Where, when and how

How we work

Our working week consists of five days devoted to work for external clients (not necessarily always with the same client) and 10% of that time, Investment Time, dedicated exclusively to learning, other projects or open source contributions.

We work an 8-hour day, though these are reasonably flexible. In any case, legally, you cannot exceed 13 hours a day or 48 hours a week. The hours adopted by most of us is between 9:30 AM and 6:30 PM, considering about an hour for lunch. Work organization must, in any case, be a team effort: those who choose to work at different hours must be careful not to prevent others from performing their work.

In terms of place, the flexibility is even higher. Nebulab currently has two operative offices, one in Pescara and one in Latina, but you are free to work from anywhere you want (including your home).

This flexibility in terms of time and place is possible thanks to the discipline of our team and continuous and attentive use of ad hoc tools.

Remote work

As mentioned above, it is possible at any time (with advance notice) to choose to work remotely for a determined period of time or indefinitely. At Nebulab, we strongly believe in the remote-first philosophy, as it not only improves the productivity of individuals who are in an environment most congenial to them, but especially instills the habit of continuous communication and transparency. After all, we work remotely for all our clients!

That said, remote work comes with serious challenges that must be handled in advance, to prevent them from negatively affecting your productivity and that of the entire team.
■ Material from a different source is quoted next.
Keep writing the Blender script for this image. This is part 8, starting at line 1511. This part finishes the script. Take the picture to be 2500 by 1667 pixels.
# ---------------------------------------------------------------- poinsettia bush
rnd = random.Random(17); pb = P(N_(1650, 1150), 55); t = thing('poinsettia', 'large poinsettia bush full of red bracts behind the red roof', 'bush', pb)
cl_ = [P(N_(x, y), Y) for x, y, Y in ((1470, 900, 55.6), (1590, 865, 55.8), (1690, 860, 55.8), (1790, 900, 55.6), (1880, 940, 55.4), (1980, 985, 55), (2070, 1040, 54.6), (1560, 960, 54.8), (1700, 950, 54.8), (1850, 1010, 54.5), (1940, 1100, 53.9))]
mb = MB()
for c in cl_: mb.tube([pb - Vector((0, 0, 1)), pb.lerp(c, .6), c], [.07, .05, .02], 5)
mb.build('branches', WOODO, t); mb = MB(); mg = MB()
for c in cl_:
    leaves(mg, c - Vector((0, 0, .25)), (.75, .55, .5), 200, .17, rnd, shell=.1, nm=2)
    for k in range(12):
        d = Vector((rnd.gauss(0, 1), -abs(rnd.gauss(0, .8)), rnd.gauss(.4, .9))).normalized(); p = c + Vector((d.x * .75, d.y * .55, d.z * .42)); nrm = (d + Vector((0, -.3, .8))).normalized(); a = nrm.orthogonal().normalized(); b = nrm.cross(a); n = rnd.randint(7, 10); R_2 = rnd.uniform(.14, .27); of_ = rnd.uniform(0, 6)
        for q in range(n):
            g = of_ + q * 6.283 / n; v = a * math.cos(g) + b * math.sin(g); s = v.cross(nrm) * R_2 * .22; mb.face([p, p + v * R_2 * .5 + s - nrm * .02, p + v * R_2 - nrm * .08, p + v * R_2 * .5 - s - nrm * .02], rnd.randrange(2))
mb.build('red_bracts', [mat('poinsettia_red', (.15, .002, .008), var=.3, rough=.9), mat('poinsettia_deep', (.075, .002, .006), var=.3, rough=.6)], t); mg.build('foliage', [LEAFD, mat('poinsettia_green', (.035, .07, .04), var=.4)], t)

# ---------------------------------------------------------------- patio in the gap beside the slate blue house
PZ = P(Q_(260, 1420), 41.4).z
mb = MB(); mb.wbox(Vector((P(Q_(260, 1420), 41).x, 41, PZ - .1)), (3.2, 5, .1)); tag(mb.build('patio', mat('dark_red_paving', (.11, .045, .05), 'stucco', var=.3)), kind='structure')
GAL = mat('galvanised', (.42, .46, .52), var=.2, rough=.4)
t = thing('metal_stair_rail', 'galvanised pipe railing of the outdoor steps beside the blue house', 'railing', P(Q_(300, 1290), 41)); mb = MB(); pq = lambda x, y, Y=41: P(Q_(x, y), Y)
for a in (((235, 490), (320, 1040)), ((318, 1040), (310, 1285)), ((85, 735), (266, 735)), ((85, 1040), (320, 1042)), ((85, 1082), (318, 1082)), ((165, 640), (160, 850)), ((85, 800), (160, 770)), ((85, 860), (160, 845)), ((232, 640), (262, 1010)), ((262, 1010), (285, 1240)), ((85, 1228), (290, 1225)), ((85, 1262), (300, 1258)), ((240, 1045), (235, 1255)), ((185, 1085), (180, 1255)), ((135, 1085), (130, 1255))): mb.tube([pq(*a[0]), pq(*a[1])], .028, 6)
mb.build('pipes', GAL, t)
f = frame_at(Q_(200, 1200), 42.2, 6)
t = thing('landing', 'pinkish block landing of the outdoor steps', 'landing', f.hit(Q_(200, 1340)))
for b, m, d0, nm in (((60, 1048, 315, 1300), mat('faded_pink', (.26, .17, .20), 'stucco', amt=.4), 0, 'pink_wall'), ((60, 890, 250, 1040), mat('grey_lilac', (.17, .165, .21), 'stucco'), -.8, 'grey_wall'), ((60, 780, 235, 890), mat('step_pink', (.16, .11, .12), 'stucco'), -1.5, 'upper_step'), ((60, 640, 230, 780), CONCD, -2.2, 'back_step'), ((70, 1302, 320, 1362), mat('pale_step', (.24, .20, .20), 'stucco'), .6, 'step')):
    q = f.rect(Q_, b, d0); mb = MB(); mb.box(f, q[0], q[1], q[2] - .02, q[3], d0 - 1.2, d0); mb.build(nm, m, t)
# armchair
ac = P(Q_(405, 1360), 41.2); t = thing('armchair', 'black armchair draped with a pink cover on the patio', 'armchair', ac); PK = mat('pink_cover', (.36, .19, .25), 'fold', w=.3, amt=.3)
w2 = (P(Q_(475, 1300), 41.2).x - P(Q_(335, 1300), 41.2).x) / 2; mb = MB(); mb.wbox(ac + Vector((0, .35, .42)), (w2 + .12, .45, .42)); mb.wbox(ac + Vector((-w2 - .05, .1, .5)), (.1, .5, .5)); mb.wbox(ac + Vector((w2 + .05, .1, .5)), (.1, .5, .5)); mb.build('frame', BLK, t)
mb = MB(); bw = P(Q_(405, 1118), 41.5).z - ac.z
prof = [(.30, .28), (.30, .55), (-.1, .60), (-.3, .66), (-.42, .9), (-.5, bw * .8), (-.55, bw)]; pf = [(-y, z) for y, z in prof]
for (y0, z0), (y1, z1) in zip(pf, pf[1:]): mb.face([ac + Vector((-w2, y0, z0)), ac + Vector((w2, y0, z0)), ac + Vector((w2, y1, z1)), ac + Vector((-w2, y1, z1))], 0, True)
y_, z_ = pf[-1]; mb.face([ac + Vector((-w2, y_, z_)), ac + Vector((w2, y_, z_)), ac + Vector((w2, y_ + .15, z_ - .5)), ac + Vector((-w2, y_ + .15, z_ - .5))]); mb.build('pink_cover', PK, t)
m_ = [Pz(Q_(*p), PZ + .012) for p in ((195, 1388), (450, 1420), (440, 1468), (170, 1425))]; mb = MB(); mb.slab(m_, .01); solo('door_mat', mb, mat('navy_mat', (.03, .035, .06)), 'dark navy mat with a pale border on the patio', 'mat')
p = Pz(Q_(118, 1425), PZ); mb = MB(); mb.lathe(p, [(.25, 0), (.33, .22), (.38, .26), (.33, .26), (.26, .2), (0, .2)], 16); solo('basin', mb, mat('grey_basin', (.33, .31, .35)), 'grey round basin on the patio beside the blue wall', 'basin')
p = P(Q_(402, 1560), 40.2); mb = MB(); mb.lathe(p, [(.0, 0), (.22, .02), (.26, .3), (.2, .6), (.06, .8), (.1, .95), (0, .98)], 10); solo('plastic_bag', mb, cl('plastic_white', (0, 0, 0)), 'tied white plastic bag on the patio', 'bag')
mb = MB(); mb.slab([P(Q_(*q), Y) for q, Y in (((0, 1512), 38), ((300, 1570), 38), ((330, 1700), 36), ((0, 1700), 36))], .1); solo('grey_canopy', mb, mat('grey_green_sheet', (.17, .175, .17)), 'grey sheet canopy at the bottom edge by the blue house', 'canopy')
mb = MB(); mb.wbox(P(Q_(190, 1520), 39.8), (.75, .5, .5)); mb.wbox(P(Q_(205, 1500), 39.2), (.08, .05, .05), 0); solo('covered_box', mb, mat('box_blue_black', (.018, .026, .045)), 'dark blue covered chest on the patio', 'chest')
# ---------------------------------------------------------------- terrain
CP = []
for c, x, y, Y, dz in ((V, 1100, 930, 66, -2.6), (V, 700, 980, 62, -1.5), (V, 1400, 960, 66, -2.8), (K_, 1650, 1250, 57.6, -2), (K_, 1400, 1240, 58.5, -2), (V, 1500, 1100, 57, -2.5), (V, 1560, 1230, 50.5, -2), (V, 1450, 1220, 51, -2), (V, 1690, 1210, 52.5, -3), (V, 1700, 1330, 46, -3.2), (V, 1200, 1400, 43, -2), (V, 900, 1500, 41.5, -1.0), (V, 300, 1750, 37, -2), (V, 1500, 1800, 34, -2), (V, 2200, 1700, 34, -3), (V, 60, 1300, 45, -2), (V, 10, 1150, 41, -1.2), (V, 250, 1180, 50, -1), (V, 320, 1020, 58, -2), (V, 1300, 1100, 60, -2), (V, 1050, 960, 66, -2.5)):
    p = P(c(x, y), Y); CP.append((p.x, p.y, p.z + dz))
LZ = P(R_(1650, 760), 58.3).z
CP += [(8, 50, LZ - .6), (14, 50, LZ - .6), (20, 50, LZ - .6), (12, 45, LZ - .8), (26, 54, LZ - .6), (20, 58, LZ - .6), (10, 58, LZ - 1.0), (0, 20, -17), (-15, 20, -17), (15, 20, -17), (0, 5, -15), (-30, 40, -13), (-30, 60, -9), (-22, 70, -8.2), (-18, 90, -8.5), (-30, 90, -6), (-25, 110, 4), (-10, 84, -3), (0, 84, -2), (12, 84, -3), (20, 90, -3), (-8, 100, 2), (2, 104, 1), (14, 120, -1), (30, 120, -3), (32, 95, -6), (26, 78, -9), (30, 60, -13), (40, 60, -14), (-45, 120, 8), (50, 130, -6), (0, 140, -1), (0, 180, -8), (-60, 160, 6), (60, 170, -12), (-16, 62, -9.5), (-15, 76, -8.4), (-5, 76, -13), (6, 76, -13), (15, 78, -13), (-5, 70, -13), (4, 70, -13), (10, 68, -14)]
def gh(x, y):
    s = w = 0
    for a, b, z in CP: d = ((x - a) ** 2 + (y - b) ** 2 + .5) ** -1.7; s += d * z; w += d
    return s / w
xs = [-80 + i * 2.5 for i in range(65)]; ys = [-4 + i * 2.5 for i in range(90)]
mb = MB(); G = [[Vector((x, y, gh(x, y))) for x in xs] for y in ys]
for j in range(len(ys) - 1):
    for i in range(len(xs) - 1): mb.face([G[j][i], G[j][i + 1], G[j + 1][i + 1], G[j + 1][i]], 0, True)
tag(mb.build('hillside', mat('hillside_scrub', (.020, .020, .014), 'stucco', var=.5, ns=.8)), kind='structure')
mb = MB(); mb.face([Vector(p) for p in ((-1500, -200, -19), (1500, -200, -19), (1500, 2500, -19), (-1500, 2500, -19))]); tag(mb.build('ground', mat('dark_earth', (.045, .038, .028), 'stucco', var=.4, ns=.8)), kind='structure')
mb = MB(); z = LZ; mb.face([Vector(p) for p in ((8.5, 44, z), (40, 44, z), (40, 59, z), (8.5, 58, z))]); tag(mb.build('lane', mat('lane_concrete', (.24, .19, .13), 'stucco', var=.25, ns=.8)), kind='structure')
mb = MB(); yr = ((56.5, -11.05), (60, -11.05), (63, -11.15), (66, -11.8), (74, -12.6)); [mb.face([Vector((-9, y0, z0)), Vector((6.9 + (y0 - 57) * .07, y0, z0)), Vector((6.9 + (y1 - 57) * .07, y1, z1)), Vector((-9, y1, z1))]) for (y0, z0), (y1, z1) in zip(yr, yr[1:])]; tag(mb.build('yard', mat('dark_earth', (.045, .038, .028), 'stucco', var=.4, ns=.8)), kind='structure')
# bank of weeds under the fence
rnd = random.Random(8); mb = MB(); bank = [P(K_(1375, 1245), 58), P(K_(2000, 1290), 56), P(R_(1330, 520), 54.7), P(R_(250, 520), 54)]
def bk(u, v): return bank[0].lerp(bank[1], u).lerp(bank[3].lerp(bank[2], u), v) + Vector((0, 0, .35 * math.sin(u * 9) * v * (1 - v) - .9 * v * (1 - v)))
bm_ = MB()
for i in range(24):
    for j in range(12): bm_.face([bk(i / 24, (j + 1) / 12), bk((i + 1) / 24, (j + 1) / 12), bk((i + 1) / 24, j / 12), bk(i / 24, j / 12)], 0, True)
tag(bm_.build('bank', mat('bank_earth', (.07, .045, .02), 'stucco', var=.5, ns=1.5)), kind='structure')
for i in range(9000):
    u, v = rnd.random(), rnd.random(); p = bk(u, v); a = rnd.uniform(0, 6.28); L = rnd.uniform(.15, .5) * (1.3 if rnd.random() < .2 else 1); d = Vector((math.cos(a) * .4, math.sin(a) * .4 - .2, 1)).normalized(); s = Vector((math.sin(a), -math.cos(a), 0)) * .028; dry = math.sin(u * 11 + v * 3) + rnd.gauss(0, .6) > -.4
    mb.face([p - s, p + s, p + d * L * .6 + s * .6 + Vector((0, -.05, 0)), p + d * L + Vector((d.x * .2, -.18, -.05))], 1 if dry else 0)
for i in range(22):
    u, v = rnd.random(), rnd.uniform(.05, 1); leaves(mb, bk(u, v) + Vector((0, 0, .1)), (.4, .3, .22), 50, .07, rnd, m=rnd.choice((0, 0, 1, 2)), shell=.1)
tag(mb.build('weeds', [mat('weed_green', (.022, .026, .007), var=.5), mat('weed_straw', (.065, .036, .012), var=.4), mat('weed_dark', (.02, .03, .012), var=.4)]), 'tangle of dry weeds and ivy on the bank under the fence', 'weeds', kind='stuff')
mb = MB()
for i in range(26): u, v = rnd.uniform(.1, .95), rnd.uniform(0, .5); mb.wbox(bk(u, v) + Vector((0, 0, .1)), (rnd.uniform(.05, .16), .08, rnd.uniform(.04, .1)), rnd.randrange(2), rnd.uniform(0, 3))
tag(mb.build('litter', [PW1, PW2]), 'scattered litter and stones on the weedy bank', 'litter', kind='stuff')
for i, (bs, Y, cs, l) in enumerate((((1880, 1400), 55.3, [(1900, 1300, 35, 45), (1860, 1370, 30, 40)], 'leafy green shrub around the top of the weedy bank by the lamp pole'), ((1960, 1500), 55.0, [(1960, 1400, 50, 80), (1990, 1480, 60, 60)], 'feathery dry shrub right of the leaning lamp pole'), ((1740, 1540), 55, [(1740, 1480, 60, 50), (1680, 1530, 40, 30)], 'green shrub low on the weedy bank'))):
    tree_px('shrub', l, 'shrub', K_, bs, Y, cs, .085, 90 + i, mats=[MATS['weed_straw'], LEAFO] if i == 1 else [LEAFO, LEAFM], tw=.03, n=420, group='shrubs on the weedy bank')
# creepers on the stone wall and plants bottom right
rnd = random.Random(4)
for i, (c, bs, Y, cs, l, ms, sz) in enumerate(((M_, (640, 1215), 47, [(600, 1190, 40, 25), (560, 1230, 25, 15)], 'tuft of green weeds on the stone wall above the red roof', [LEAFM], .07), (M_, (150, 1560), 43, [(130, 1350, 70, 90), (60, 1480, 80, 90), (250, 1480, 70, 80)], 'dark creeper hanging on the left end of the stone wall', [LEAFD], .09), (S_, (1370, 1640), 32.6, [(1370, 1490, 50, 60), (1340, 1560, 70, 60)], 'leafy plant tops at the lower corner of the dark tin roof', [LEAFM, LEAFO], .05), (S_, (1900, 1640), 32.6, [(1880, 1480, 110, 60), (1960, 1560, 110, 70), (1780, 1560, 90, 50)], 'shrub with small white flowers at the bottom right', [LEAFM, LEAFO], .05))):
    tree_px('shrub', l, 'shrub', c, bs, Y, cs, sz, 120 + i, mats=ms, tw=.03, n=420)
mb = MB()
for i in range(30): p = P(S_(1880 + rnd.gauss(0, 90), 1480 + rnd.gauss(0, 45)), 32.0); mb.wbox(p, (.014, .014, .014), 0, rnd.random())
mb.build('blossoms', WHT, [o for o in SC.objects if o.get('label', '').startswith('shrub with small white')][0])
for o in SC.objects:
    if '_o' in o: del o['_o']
In this section, we explain some of these challenges and how they can be overcome.

Basic principles

First of all, we must always remember some basic principles when we work remotely:

  • Remote work is not simply a benefit, but a philosophy in itself and an alternative to co-located work. As such, it should be approached with the same focus and care we use when working from the office.
  • Remote work requires the collective effort of those who work remotely and those who work from the office. If one of these two groups is not sufficiently involved, it will not work.
  • A well-implemented remote-first philosophy improves everyone's work quality, bringing calmness and transparency to communication, decisions and daily work.
  • If you are working remotely, you are at the office. If you need to do anything else, inform the team and ask for permission. Working while you are doing something else is not acceptable, because it affects not only your productivity, but also the productivity of those you work with.
  • Adopt transparency by default. Ensure that all communication takes place in public channels, unless it is strictly necessary to keep it private, so that everyone is informed on what is happening.

Work space

Our work space is our temple. This applies both to co-located and remote work. The difference is that, while the office is a space where we all create a comfortable work environment, when you work remotely, it is up to you to ensure you have the tools and the environment to be as productive as possible.
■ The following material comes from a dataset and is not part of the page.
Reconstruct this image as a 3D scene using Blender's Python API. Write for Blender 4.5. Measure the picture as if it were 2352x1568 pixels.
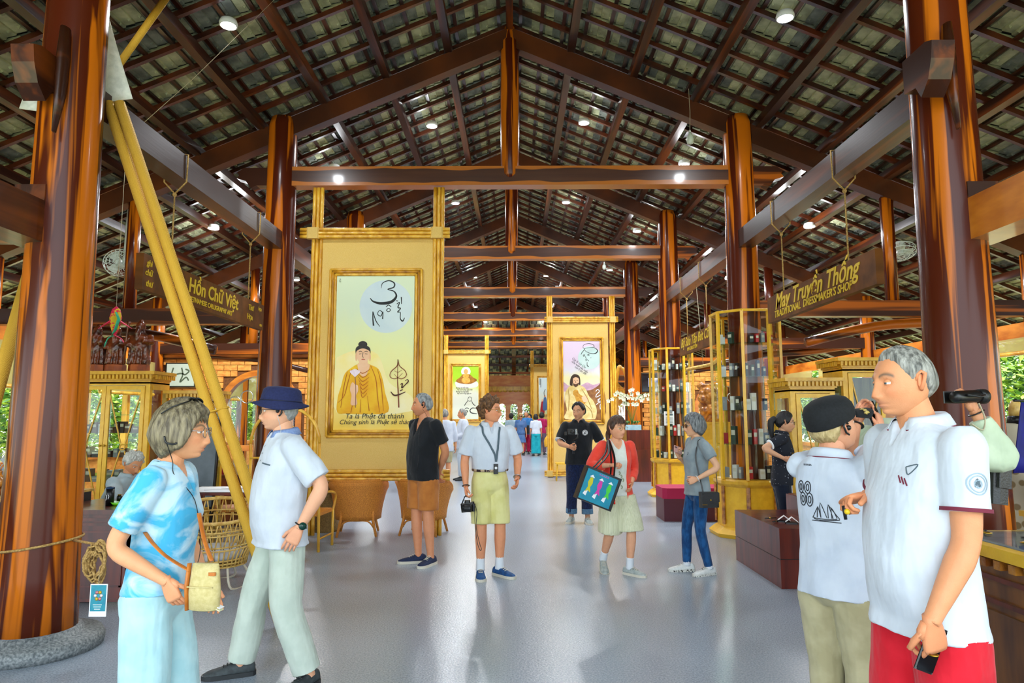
import bpy, bmesh, math, random
from mathutils import Vector as V, Matrix as M, Euler, noise
from mathutils.bvhtree import BVHTree
R = math.radians
PI = math.pi
random.seed(7)
sc = bpy.context.scene
COL = sc.collection
for o in list(bpy.data.objects):
    bpy.data.objects.remove(o)

# ------------------------------------------------------------------ camera, world, sun, exposure
PITCH, YAW, ROLL, CX, EYE, FPX = .1096, -.0044, -.0017, .0686, 1.6, 1568.0


def _axes():
    def inv(d):
        x, y, z = d
        c, s = math.cos(-PITCH), math.sin(-PITCH)
        y, z = c * y + s * z, -s * y + c * z
        c, s = math.cos(-YAW), math.sin(-YAW)
        x, y = c * x - s * y, s * x + c * y
        return V((x, y, z))
    r, f, u = inv((1, 0, 0)), inv((0, 1, 0)), inv((0, 0, 1))
    c, s = math.cos(ROLL), math.sin(ROLL)
    return c * r + s * u, f, -s * r + c * u


AR, AF, AU = _axes()
EYEP = V((CX, 0, EYE))


def ray(px, py):
    return AR * (px - 1176) + AF * FPX - AU * (py - 784)


def P(px, py, Y):
    d = ray(px, py)
    return EYEP + d * (Y / d.y)


def G(px, py, z=0.0):
    d = ray(px, py)
    return EYEP + d * ((z - EYE) / d.z)


cam = bpy.data.cameras.new('camera')
cam.sensor_width = 36
cam.lens = 24
cam.clip_start = .05
cam.clip_end = 300
camo = bpy.data.objects.new('camera', cam)
COL.objects.link(camo)
mm = M((AR, AU, -AF)).transposed().to_4x4()
mm.translation = EYEP
camo.matrix_world = mm
sc.camera = camo

world = bpy.data.worlds.new('sky')
sc.world = world
world.use_nodes = True
wn = world.node_tree
bg = wn.nodes['Background']
bg.inputs[0].default_value = (.80, .91, 1.0, 1)
bg.inputs[1].default_value = 3.6
sun = bpy.data.lights.new('sun', 'SUN')
sun.energy = 9
sun.angle = R(2)
sun.color = (1, .95, .85)
suno = bpy.data.objects.new('sun', sun)
suno.rotation_euler = (R(-24), R(-12), 0)
COL.objects.link(suno)
sc.view_settings.view_transform = 'Standard'
sc.view_settings.look = 'None'
sc.view_settings.gamma = 1
sc.view_settings.use_curve_mapping = False
sc.view_settings.exposure = .5
sc.cycles.max_bounces = 6
sc.cycles.diffuse_bounces = 4
sc.cycles.glossy_bounces = 3
sc.cycles.transmission_bounces = 4
sc.cycles.transparent_max_bounces = 12
sc.cycles.caustics_reflective = False
sc.cycles.caustics_refractive = False
sc.cycles.sample_clamp_indirect = 4

# ------------------------------------------------------------------ materials


def c(h):
    h = h.lstrip('#')
    v = [int(h[i:i + 2], 16) / 255 for i in (0, 2, 4)]
    return tuple(x / 12.92 if x < .04045 else ((x + .055) / 1.055) ** 2.4 for x in v) + (1,)


MC = {}


def mat(name, col, col2=None, sc3=(6, 6, 6), rough=.5, bump=0, bsc=None, metal=0, coat=0, lo=.35, hi=.65, detail=4,
        dist=0, emit=0, spec=.5, alpha=None, sheen=0, attr=False, kind='noise', rnd=True, sss=0):
    """procedural material: two colours mixed by a stretched noise (or waves / voronoi), with fine bump"""
    if name in MC:
        return MC[name]
    m = bpy.data.materials.new(name)
    m.use_nodes = True
    nt = m.node_tree
    N, L = nt.nodes, nt.links
    b = N['Principled BSDF']
    if isinstance(col, str):
        col = c(col)
    if isinstance(col2, str):
        col2 = c(col2)
    b.inputs['Base Color'].default_value = col
    b.inputs['Roughness'].default_value = rough
    b.inputs['Metallic'].default_value = metal
    b.inputs['Specular IOR Level'].default_value = spec
    b.inputs['Coat Weight'].default_value = coat
    b.inputs['Coat Roughness'].default_value = .08
    b.inputs['Sheen Weight'].default_value = sheen
    if emit:
        b.inputs['Emission Color'].default_value = col
        b.inputs['Emission Strength'].default_value = emit
    tc = N.new('ShaderNodeTexCoord')
    mp = N.new('ShaderNodeMapping')
    mp.inputs['Scale'].default_value = sc3
    L.new(tc.outputs['Object'], mp.inputs[0])
    vec = mp.outputs[0]
    if rnd:
        oi = N.new('ShaderNodeObjectInfo')
        ml = N.new('ShaderNodeMath')
        ml.operation = 'MULTIPLY'
        ml.inputs[1].default_value = 37
        L.new(oi.outputs['Random'], ml.inputs[0])
        L.new(ml.outputs[0], mp.inputs['Location'])
    csock = None
    if col2 is not None:
        if kind == 'noise':
            t = N.new('ShaderNodeTexNoise')
            t.inputs['Scale'].default_value = 1
            t.inputs['Detail'].default_value = detail
            t.inputs['Distortion'].default_value = dist
            fac = t.outputs[0]
        elif kind == 'wave':
            t = N.new('ShaderNodeTexWave')
            t.inputs['Scale'].default_value = 1
            t.inputs['Distortion'].default_value = dist
            t.inputs['Detail'].default_value = detail
            fac = t.outputs['Fac']
        elif kind == 'voro':
            t = N.new('ShaderNodeTexVoronoi')
            t.inputs['Scale'].default_value = 1
            fac = t.outputs['Distance']
        else:
            t = N.new('ShaderNodeTexChecker')
            t.inputs['Scale'].default_value = 1
            fac = t.outputs['Fac']
        L.new(vec, t.inputs['Vector'])
        rp = N.new('ShaderNodeValToRGB')
        rp.color_ramp.elements[0].position = lo
        rp.color_ramp.elements[1].position = hi
        rp.color_ramp.elements[0].color = col
        rp.color_ramp.elements[1].color = col2
        L.new(fac, rp.inputs[0])
        csock = rp.outputs[0]
    if attr:
        at = N.new('ShaderNodeAttribute')
        at.attribute_name = 'Col'
        if csock is not None:
            mx = N.new('ShaderNodeMix')
            mx.data_type = 'RGBA'
            mx.blend_type = 'MULTIPLY'
            mx.inputs[0].default_value = 1
            L.new(csock, mx.inputs[6])
            L.new(at.outputs[0], mx.inputs[7])
            csock = mx.outputs[2]
        else:
            csock = at.outputs[0]
    if csock is not None:
        L.new(csock, b.inputs['Base Color'])
    if bump:
        t2 = N.new('ShaderNodeTexNoise')
        t2.inputs['Scale'].default_value = 1
        t2.inputs['Detail'].default_value = 3
        mp2 = N.new('ShaderNodeMapping')
        mp2.inputs['Scale'].default_value = bsc or tuple(s * 4 for s in sc3)
        L.new(tc.outputs['Object'], mp2.inputs[0])
        L.new(mp2.outputs[0], t2.inputs['Vector'])
        bp = N.new('ShaderNodeBump')
        bp.inputs['Strength'].default_value = bump
        bp.inputs['Distance'].default_value = .02
        L.new(t2.outputs[0], bp.inputs['Height'])
        L.new(bp.outputs[0], b.inputs['Normal'])
    if alpha is not None:
        b.inputs['Alpha'].default_value = alpha
    MC[name] = m
    return m


def glassmat(name, tint=(.93, .97, .95, 1), f=.10):
    m = bpy.data.materials.new(name)
    m.use_nodes = True
    nt = m.node_tree
    N, L = nt.nodes, nt.links
    N.remove(N['Principled BSDF'])
    tr = N.new('ShaderNodeBsdfTransparent')
    tr.inputs[0].default_value = tint
    gl = N.new('ShaderNodeBsdfGlossy')
    gl.inputs['Roughness'].default_value = .02
    lw = N.new('ShaderNodeLayerWeight')
    lw.inputs[0].default_value = .5
    mx = N.new('ShaderNodeMixShader')
    pw = N.new('ShaderNodeMath')
    pw.operation = 'POWER'
    pw.inputs[1].default_value = 3
    ma = N.new('ShaderNodeMath')
    ma.operation = 'MULTIPLY_ADD'
    ma.inputs[1].default_value = .5
    ma.inputs[2].default_value = .03
    L.new(lw.outputs['Facing'], pw.inputs[0])
    L.new(pw.outputs[0], ma.inputs[0])
    L.new(ma.outputs[0], mx.inputs[0])
    L.new(tr.outputs[0], mx.inputs[1])
    L.new(gl.outputs[0], mx.inputs[2])
    L.new(mx.outputs[0], N['Material Output'].inputs[0])
    return m


def netmat(name, col, a):
    """woven blind: threads with gaps that let the view through"""
    m = bpy.data.materials.new(name)
    m.use_nodes = True
    nt = m.node_tree
    N, L = nt.nodes, nt.links
    b = N['Principled BSDF']
    b.inputs['Base Color'].default_value = c(col)
    b.inputs['Roughness'].default_value = .8
    tl = N.new('ShaderNodeBsdfTranslucent')
    tl.inputs[0].default_value = c(col)
    m1 = N.new('ShaderNodeMixShader')
    m1.inputs[0].default_value = .5
    L.new(b.outputs[0], m1.inputs[1])
    L.new(tl.outputs[0], m1.inputs[2])
    tr = N.new('ShaderNodeBsdfTransparent')
    m2 = N.new('ShaderNodeMixShader')
    m2.inputs[0].default_value = a
    L.new(m1.outputs[0], m2.inputs[1])
    L.new(tr.outputs[0], m2.inputs[2])
    L.new(m2.outputs[0], N['Material Output'].inputs[0])
    return m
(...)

Here is a list of essential things for working remotely:

  • Your productive space. A space dedicated exclusively to work. When you are there, you are at the office. This space must allow you to do your work without disrupting your or your coworkers' productivity (e.g. if you need to hop on a call, you can't work from a coffee shop!).
  • A good Internet connection. It is frustrating to be in a meeting with someone you can't understand or who disconnects continuously. If you intend to work remotely, invest in a good Internet connection. If you need help, we can find a solution together.

Communication channels

We use the Slack channel #time-off for all communications regarding working time and place. If you intend to work remotely, communicate this as early as possible.

Important: DO NOT use private messages or unofficial channels for this type of communication! It is important to keep them centralized and accessible.


Life is complicated and things happen. We all need to make a small exception to the rule every now and then. Perhaps someone in your family is sick and nobody can take care of them, but you don't want to take a whole day off. Communication is the key in such situations. Inform others that you will be working remotely but may not be accessible at all times; nobody will object.

In any case, if situations of this type happen often, talk to us and we will find a solution together.